If you feel bruised, broken, lost, and wondering if your season of pain or struggle will ever end, know that it will.  God has a bright future for you.  Your hope is found in Christ who can redeem and restore you in the midst of your brokenness.  Nothing is beyond His reach.  When you trust God, hold onto His promises, seek and follow Him with all your heart, mind, soul, and strength, you will find fulfillment and healing.  

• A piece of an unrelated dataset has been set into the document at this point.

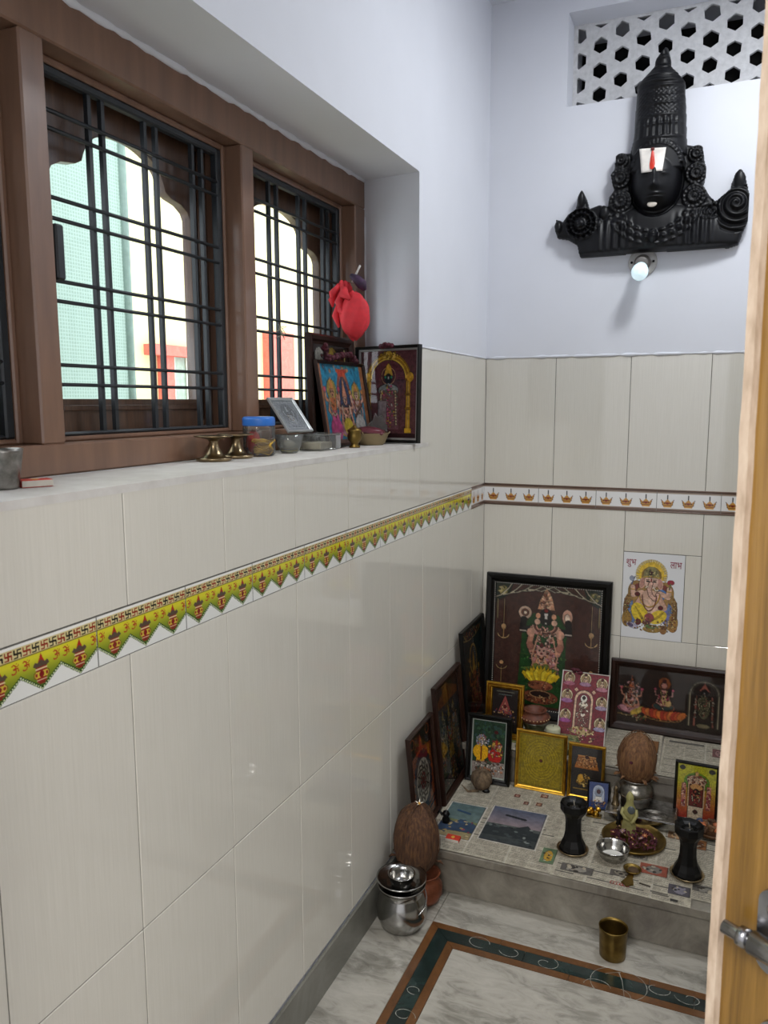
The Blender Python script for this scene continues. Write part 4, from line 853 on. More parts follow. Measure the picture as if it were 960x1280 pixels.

When you truly lean into Him and the work He is accomplishing within and around you, you will find lasting joy, peace and security.  One that the world can’t manufacture or take away.  You will understand your purpose more fully.  Hand Him your brokenness and let Him do the healing.  You can be made whole, because you are being wholly held by God.  He is in all things, and holds all things together (Colossians 1:17).  Including you.  Let God become the greatest adventure of your life.  This is where your healing begins.  The world may hand you hot pink threading, but don’t settle for it.  It will fray and unravel at the seams.  Trade it in for a holy and divine stitching that won’t fray or unravel, but will perfectly stitch your heart up and make it whole again.